For instance, if you’re selling an ebook on your website and you know you have a 2% conversion rate on your page, you have a certain price on it and you have a certain number of people coming to the website, well what you can do is modify things to where either of those numbers are enhanced. If you change the copy or just the words on the link, the call to action link, to where you get 2% conversion instead, congratulations, you just doubled your revenue for the year.
Thins are the kinds of things that you won’t know unless you try and test. Until you know whether or not the things you’re doing are worthwhile, because you won’t always get gains, you won’t know if you’re making the right decisions. So there’s a little bit of the high-level approach to whether or not you should grow and expand your business with a little bit of the “Yeah, you really actually have to go get some data.” We’re not talking a week’s worth; maybe 1 or 2 or 3 months worth of data before you can say whether or not any decision you make for your business is a good one or a bad one.

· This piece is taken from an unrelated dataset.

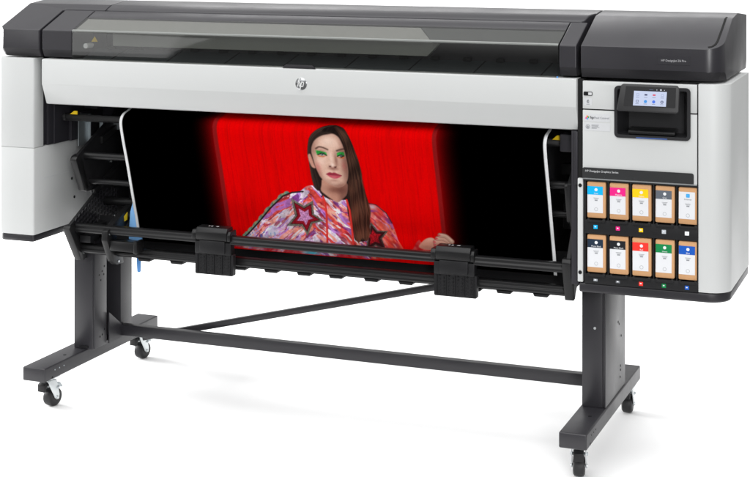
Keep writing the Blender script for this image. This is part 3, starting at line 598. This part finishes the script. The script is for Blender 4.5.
# print design, laid out in metres on the sheet: x across, s down the sheet
ART = {
 'jacket': [(-0.4235, 0.6266), (-0.4053, 0.6027), (-0.3843, 0.5862), (-0.3325, 0.5371), (-0.2836, 0.4842), (-0.2314, 0.43), (-0.1916, 0.4069), (-0.1538, 0.397), (-0.1297, 0.3789), (-0.1073, 0.3737), (-0.0866, 0.3814), (-0.0753, 0.4061), (-0.0413, 0.4219), (0.0056, 0.4186), (0.0401, 0.427), (0.0789, 0.4278), (0.1071, 0.4276), (0.1397, 0.4488), (0.1628, 0.4907), (0.1767, 0.5519), (0.1807, 0.6198), (-0.1103, 0.63)],
 'trim': [(-0.3843, 0.5862), (-0.3671, 0.5699), (-0.3231, 0.525), (-0.2742, 0.4704), (-0.219, 0.4199), (-0.1839, 0.4045), (-0.143, 0.3981)],
 'trimr': [(0.0898, 0.4252), (0.114, 0.4289), (0.1459, 0.4556), (0.1628, 0.4907)],
 'neck': [(-0.0659, 0.3472), (-0.0403, 0.3564), (0.0172, 0.3526), (0.0158, 0.3925), (0.0011, 0.4116), (-0.0208, 0.4296), (-0.0411, 0.4201), (-0.0608, 0.4051), (-0.0769, 0.3899), (-0.0725, 0.3695)],
 'hairback': [(-0.0123, 0.1485), (-0.0417, 0.1557), (-0.0695, 0.1723), (-0.0905, 0.1932), (-0.1003, 0.2182), (-0.1068, 0.2545), (-0.105, 0.28), (-0.1057, 0.3095), (-0.1041, 0.3497), (-0.0975, 0.3822), (-0.0841, 0.3904), (-0.0733, 0.3623), (-0.0393, 0.3491), (0.0127, 0.3601), (0.0145, 0.4035), (0.0091, 0.4476), (0.0134, 0.4987), (0.0195, 0.5353), (0.0232, 0.5644), (0.0442, 0.5681), (0.0664, 0.5609), (0.078, 0.5231), (0.0856, 0.4894), (0.082, 0.4313), (0.0804, 0.3845), (0.0724, 0.3344), (0.0725, 0.2799), (0.0634, 0.2409), (0.0506, 0.1995), (0.0322, 0.1671), (0.011, 0.1544)],
 'face': [(-0.026, 0.1849), (-0.0083, 0.1824), (0.009, 0.1915), (0.0181, 0.2081), (0.0232, 0.2255), (0.0285, 0.2537), (0.0307, 0.2898), (0.0271, 0.3301), (0.0167, 0.3562), (0.0008, 0.37), (-0.0174, 0.3731), (-0.0381, 0.3672), (-0.0579, 0.3539), (-0.0706, 0.342), (-0.0788, 0.3224), (-0.086, 0.2972), (-0.0895, 0.2717), (-0.0918, 0.25), (-0.0872, 0.2282), (-0.0739, 0.2062), (-0.0511, 0.1912)],
 'ear': [(-0.106, 0.2617), (-0.0982, 0.2576), (-0.0931, 0.2719), (-0.0891, 0.2937), (-0.0858, 0.3082), (-0.0979, 0.3053), (-0.1056, 0.2837)],
 'jawsh': [(-0.0579, 0.3539), (-0.0379, 0.3654), (-0.0173, 0.3723), (0.0008, 0.37), (0.0207, 0.3523), (0.0162, 0.3889), (-0.0017, 0.3901), (-0.0359, 0.378)],
 'cheeksh': [(0.0217, 0.2649), (0.0395, 0.2638), (0.0279, 0.3518), (0.0124, 0.362), (0.001, 0.3682), (0.0169, 0.3271)],
 'hairfront': [(-0.0105, 0.1535), (0.0118, 0.1566), (0.0369, 0.1737), (0.0534, 0.2062), (0.0648, 0.2444), (0.0718, 0.28), (0.0771, 0.3196), (0.0744, 0.3523), (0.0804, 0.3845), (0.0886, 0.4235), (0.092, 0.4597), (0.0811, 0.4971), (0.0824, 0.5302), (0.0658, 0.5664), (0.0513, 0.553), (0.0347, 0.5744), (0.0235, 0.5461), (0.0224, 0.5128), (0.0159, 0.4728), (0.025, 0.4281), (0.0228, 0.3812), (0.0319, 0.3153), (0.0306, 0.2643), (0.0267, 0.2253), (0.0188, 0.2012), (0.0057, 0.1866), (-0.0192, 0.1765), (-0.0476, 0.1762), (-0.0363, 0.1616)],
 'browl': [(-0.0758, 0.2368), (-0.0661, 0.2306), (-0.0533, 0.2284), (-0.0349, 0.237), (-0.054, 0.2334)],
 'browr': [(0.0003, 0.2396), (0.0116, 0.2332), (0.026, 0.231), (0.0146, 0.238)],
 'shl': [(-0.0766, 0.243), (-0.0606, 0.2439), (-0.0399, 0.2484), (-0.0371, 0.2598), (-0.0512, 0.2534), (-0.0657, 0.2549), (-0.0734, 0.259)],
 'shr': [(-0.0015, 0.2483), (0.0103, 0.244), (0.0244, 0.2439), (0.0245, 0.2575), (0.0127, 0.2532), (-0.0018, 0.2613)],
 'eyel': [(-0.0697, 0.2581), (-0.0583, 0.2534), (-0.0477, 0.2542), (-0.0395, 0.2592), (-0.056, 0.2623)],
 'eyer': [(-0.0006, 0.2601), (0.0108, 0.254), (0.022, 0.2576), (0.0114, 0.2626)],
 'irisl': [(-0.0577, 0.2537), (-0.0519, 0.253), (-0.0507, 0.2577), (-0.0559, 0.2616), (-0.0594, 0.2586)],
 'irisr': [(0.0083, 0.2545), (0.0136, 0.2542), (0.0141, 0.2588), (0.0101, 0.262), (0.0066, 0.2593)],
 'orl': [(-0.0736, 0.2605), (-0.056, 0.2623), (-0.0378, 0.2594), (-0.053, 0.2665), (-0.0671, 0.2652)],
 'orr': [(-0.0027, 0.2628), (0.0114, 0.2626), (0.0234, 0.2601), (0.0196, 0.2676), (0.0056, 0.267)],
 'nosel': [(-0.0366, 0.297), (-0.0288, 0.2973), (-0.0294, 0.3017), (-0.0358, 0.3014)],
 'noser': [(-0.0186, 0.3003), (-0.0095, 0.2968), (-0.0112, 0.3035), (-0.0169, 0.3038)],
 'nosesh': [(-0.0129, 0.2454), (-0.0039, 0.2448), (-0.0086, 0.2667), (-0.0063, 0.2885), (-0.0081, 0.3014), (-0.0152, 0.2891)],
 'lipu': [(-0.0498, 0.3286), (-0.0374, 0.3208), (-0.0287, 0.3225), (-0.0196, 0.3208), (-0.0077, 0.3251), (0.0044, 0.3301), (-0.0155, 0.3303), (-0.0332, 0.3297)],
 'lipl': [(-0.0498, 0.3286), (-0.0332, 0.3297), (-0.0155, 0.3303), (0.0044, 0.3301), (-0.0059, 0.3388), (-0.0189, 0.343), (-0.0346, 0.34)],
 'star': [(-0.1911, 0.4253), (-0.1467, 0.4509), (-0.1106, 0.4284), (-0.1137, 0.4789), (-0.0798, 0.5023), (-0.1237, 0.5154), (-0.1483, 0.5636), (-0.1643, 0.5291), (-0.2213, 0.5313), (-0.1846, 0.4898)],
 'star2': [(0.0887, 0.4929), (0.1081, 0.5222), (0.1459, 0.5214), (0.1205, 0.5517), (0.1306, 0.5917), (0.0963, 0.5801), (0.0583, 0.6049), (0.0664, 0.5609), (0.0447, 0.5332), (0.0739, 0.5272)],
 'cordl': [(-0.0723, 0.4114), (-0.0673, 0.4422), (-0.0681, 0.4791), (-0.0731, 0.5278), (-0.0783, 0.5799)],
 'cordr': [(0.011, 0.4182), (0.0172, 0.4543), (0.0177, 0.4984), (0.0168, 0.5429), (0.0158, 0.5831)],
 'knot': [(-0.078, 0.4136), (-0.0714, 0.404), (-0.0633, 0.4107)],
 'hand': [(0.2567, 0.5525), (0.2683, 0.5407), (0.2898, 0.5334), (0.3032, 0.536), (0.3185, 0.522), (0.3394, 0.5184), (0.3588, 0.5277), (0.3678, 0.5397), (0.3626, 0.5581), (0.3206, 0.5688), (0.2859, 0.5716), (0.2661, 0.5626)],
 'fing': [(0.2988, 0.5454), (0.3128, 0.5425), (0.3299, 0.5428)],
 'fing2': [(0.3012, 0.5561), (0.3152, 0.5535), (0.3323, 0.5535)],
 'sleeve': [(0.2224, 0.5841), (0.2388, 0.5576), (0.2522, 0.5457), (0.2598, 0.5559), (0.2859, 0.5716), (0.2985, 0.5848), (0.3168, 0.6117), (0.1775, 0.6164)],
 'hem': [(-0.4139, 0.6407), (-0.1847, 0.6382), (0.1791, 0.6361), (0.1805, 0.6216), (-0.1828, 0.6214)],
}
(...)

If it turns out you find something that’s not working, great, you’ve knocked off one more thing and you figured out one thing that you were doing right before. Time to iterate and do it again. It’s all about data, making a decision based on that data, putting up trigger points to stop you from completely failing, like knowing “Hey, I don’t want to spend more than $3000 on this test,” or “If I change this thing and my revenue drops more than 75% within a week, then I need to go back immediately,” those kind of trigger points. Besides all that, you can keep up with it. Numbers are numbers, makes decisions easy.
Cogitate on that. Apply it to your business and who knows? You might have some secret wins waiting for you right around the corner.
Have a good one and peace out to you.